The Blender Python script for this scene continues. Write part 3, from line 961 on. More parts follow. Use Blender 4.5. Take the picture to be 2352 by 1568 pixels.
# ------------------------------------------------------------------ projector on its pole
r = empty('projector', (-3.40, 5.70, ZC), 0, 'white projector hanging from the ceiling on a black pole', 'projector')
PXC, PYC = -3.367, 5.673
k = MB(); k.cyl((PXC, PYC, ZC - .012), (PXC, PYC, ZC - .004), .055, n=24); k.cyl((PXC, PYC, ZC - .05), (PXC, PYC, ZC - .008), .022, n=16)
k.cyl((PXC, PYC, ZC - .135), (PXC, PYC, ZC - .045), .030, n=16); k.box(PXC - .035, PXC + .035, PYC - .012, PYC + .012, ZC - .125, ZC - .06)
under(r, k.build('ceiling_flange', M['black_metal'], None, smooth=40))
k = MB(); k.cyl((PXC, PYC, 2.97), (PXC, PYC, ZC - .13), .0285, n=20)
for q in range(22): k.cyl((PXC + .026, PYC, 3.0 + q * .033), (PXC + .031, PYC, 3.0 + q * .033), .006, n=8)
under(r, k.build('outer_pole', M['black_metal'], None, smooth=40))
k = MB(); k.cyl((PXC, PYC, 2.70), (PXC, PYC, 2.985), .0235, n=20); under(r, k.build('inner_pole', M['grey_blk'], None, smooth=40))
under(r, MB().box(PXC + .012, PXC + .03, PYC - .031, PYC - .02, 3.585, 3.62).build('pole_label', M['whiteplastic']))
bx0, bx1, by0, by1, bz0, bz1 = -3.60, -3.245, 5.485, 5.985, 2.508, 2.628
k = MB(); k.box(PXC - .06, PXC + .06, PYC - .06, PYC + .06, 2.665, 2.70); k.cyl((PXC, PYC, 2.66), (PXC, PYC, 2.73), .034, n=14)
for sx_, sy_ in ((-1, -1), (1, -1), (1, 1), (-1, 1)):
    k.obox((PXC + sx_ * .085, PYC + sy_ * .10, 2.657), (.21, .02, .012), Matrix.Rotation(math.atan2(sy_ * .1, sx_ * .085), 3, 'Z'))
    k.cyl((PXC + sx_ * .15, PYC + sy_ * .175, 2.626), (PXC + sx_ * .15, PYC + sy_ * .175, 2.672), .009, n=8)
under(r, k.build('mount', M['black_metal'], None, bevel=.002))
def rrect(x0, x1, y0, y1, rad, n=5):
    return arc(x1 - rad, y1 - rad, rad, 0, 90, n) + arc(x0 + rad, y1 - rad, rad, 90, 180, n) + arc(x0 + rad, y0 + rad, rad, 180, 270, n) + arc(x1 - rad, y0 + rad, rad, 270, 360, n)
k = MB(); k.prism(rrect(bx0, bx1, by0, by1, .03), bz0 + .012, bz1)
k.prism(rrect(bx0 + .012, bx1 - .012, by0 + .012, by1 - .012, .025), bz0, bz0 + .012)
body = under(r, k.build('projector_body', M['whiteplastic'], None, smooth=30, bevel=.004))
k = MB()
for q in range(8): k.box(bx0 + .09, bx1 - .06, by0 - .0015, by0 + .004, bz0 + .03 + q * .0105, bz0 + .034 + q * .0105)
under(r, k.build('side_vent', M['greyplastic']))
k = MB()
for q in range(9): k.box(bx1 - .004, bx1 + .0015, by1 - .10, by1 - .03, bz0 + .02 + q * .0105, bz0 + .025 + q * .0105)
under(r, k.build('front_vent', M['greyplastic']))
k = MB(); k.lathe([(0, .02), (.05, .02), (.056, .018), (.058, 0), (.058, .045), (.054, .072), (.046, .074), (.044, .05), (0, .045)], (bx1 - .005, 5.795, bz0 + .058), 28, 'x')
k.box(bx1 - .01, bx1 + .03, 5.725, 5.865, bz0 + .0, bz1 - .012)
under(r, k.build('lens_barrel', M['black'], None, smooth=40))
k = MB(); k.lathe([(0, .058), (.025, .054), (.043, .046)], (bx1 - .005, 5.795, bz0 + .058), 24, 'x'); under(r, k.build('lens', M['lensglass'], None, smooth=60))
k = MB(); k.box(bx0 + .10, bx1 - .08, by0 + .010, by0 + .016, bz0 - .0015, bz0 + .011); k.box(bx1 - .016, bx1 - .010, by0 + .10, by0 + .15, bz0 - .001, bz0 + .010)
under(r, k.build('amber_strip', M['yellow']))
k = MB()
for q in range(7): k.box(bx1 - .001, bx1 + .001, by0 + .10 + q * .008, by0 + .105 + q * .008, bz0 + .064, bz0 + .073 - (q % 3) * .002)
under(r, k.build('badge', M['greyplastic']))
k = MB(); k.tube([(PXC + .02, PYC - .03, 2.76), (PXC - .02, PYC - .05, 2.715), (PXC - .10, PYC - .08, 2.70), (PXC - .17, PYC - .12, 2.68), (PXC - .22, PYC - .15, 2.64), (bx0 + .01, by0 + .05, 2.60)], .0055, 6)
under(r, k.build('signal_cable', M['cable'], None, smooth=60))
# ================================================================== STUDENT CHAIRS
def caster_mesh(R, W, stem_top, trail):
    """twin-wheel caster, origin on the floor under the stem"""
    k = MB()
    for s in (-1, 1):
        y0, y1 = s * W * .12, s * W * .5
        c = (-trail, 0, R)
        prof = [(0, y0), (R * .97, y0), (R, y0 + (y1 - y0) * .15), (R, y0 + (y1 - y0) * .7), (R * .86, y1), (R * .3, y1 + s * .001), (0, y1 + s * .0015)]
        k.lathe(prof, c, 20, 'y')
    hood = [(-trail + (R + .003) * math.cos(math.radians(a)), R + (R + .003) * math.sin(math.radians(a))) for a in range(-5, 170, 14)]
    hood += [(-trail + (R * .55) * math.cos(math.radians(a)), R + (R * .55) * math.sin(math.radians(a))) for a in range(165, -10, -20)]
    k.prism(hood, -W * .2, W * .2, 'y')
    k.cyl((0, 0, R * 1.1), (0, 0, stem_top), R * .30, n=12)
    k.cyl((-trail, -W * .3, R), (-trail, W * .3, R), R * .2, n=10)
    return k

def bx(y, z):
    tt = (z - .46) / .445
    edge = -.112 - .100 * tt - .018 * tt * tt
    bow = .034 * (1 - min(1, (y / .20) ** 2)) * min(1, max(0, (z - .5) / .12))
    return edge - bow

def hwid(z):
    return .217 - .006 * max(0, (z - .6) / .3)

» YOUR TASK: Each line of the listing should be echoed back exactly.

» COMPLETE ANSWER:
The Blender Python script for this scene continues. Write part 3, from line 961 on. More parts follow. Use Blender 4.5. Take the picture to be 2352 by 1568 pixels.
# ------------------------------------------------------------------ projector on its pole
r = empty('projector', (-3.40, 5.70, ZC), 0, 'white projector hanging from the ceiling on a black pole', 'projector')
PXC, PYC = -3.367, 5.673
k = MB(); k.cyl((PXC, PYC, ZC - .012), (PXC, PYC, ZC - .004), .055, n=24); k.cyl((PXC, PYC, ZC - .05), (PXC, PYC, ZC - .008), .022, n=16)
k.cyl((PXC, PYC, ZC - .135), (PXC, PYC, ZC - .045), .030, n=16); k.box(PXC - .035, PXC + .035, PYC - .012, PYC + .012, ZC - .125, ZC - .06)
under(r, k.build('ceiling_flange', M['black_metal'], None, smooth=40))
k = MB(); k.cyl((PXC, PYC, 2.97), (PXC, PYC, ZC - .13), .0285, n=20)
for q in range(22): k.cyl((PXC + .026, PYC, 3.0 + q * .033), (PXC + .031, PYC, 3.0 + q * .033), .006, n=8)
under(r, k.build('outer_pole', M['black_metal'], None, smooth=40))
k = MB(); k.cyl((PXC, PYC, 2.70), (PXC, PYC, 2.985), .0235, n=20); under(r, k.build('inner_pole', M['grey_blk'], None, smooth=40))
under(r, MB().box(PXC + .012, PXC + .03, PYC - .031, PYC - .02, 3.585, 3.62).build('pole_label', M['whiteplastic']))
bx0, bx1, by0, by1, bz0, bz1 = -3.60, -3.245, 5.485, 5.985, 2.508, 2.628
k = MB(); k.box(PXC - .06, PXC + .06, PYC - .06, PYC + .06, 2.665, 2.70); k.cyl((PXC, PYC, 2.66), (PXC, PYC, 2.73), .034, n=14)
for sx_, sy_ in ((-1, -1), (1, -1), (1, 1), (-1, 1)):
    k.obox((PXC + sx_ * .085, PYC + sy_ * .10, 2.657), (.21, .02, .012), Matrix.Rotation(math.atan2(sy_ * .1, sx_ * .085), 3, 'Z'))
    k.cyl((PXC + sx_ * .15, PYC + sy_ * .175, 2.626), (PXC + sx_ * .15, PYC + sy_ * .175, 2.672), .009, n=8)
under(r, k.build('mount', M['black_metal'], None, bevel=.002))
def rrect(x0, x1, y0, y1, rad, n=5):
    return arc(x1 - rad, y1 - rad, rad, 0, 90, n) + arc(x0 + rad, y1 - rad, rad, 90, 180, n) + arc(x0 + rad, y0 + rad, rad, 180, 270, n) + arc(x1 - rad, y0 + rad, rad, 270, 360, n)
k = MB(); k.prism(rrect(bx0, bx1, by0, by1, .03), bz0 + .012, bz1)
k.prism(rrect(bx0 + .012, bx1 - .012, by0 + .012, by1 - .012, .025), bz0, bz0 + .012)
body = under(r, k.build('projector_body', M['whiteplastic'], None, smooth=30, bevel=.004))
k = MB()
for q in range(8): k.box(bx0 + .09, bx1 - .06, by0 - .0015, by0 + .004, bz0 + .03 + q * .0105, bz0 + .034 + q * .0105)
under(r, k.build('side_vent', M['greyplastic']))
k = MB()
for q in range(9): k.box(bx1 - .004, bx1 + .0015, by1 - .10, by1 - .03, bz0 + .02 + q * .0105, bz0 + .025 + q * .0105)
under(r, k.build('front_vent', M['greyplastic']))
k = MB(); k.lathe([(0, .02), (.05, .02), (.056, .018), (.058, 0), (.058, .045), (.054, .072), (.046, .074), (.044, .05), (0, .045)], (bx1 - .005, 5.795, bz0 + .058), 28, 'x')
k.box(bx1 - .01, bx1 + .03, 5.725, 5.865, bz0 + .0, bz1 - .012)
under(r, k.build('lens_barrel', M['black'], None, smooth=40))
k = MB(); k.lathe([(0, .058), (.025, .054), (.043, .046)], (bx1 - .005, 5.795, bz0 + .058), 24, 'x'); under(r, k.build('lens', M['lensglass'], None, smooth=60))
k = MB(); k.box(bx0 + .10, bx1 - .08, by0 + .010, by0 + .016, bz0 - .0015, bz0 + .011); k.box(bx1 - .016, bx1 - .010, by0 + .10, by0 + .15, bz0 - .001, bz0 + .010)
under(r, k.build('amber_strip', M['yellow']))
k = MB()
for q in range(7): k.box(bx1 - .001, bx1 + .001, by0 + .10 + q * .008, by0 + .105 + q * .008, bz0 + .064, bz0 + .073 - (q % 3) * .002)
under(r, k.build('badge', M['greyplastic']))
k = MB(); k.tube([(PXC + .02, PYC - .03, 2.76), (PXC - .02, PYC - .05, 2.715), (PXC - .10, PYC - .08, 2.70), (PXC - .17, PYC - .12, 2.68), (PXC - .22, PYC - .15, 2.64), (bx0 + .01, by0 + .05, 2.60)], .0055, 6)
under(r, k.build('signal_cable', M['cable'], None, smooth=60))
# ================================================================== STUDENT CHAIRS
def caster_mesh(R, W, stem_top, trail):
    """twin-wheel caster, origin on the floor under the stem"""
    k = MB()
    for s in (-1, 1):
        y0, y1 = s * W * .12, s * W * .5
        c = (-trail, 0, R)
        prof = [(0, y0), (R * .97, y0), (R, y0 + (y1 - y0) * .15), (R, y0 + (y1 - y0) * .7), (R * .86, y1), (R * .3, y1 + s * .001), (0, y1 + s * .0015)]
        k.lathe(prof, c, 20, 'y')
    hood = [(-trail + (R + .003) * math.cos(math.radians(a)), R + (R + .003) * math.sin(math.radians(a))) for a in range(-5, 170, 14)]
    hood += [(-trail + (R * .55) * math.cos(math.radians(a)), R + (R * .55) * math.sin(math.radians(a))) for a in range(165, -10, -20)]
    k.prism(hood, -W * .2, W * .2, 'y')
    k.cyl((0, 0, R * 1.1), (0, 0, stem_top), R * .30, n=12)
    k.cyl((-trail, -W * .3, R), (-trail, W * .3, R), R * .2, n=10)
    return k

def bx(y, z):
    tt = (z - .46) / .445
    edge = -.112 - .100 * tt - .018 * tt * tt
    bow = .034 * (1 - min(1, (y / .20) ** 2)) * min(1, max(0, (z - .5) / .12))
    return edge - bow

def hwid(z):
    return .217 - .006 * max(0, (z - .6) / .3)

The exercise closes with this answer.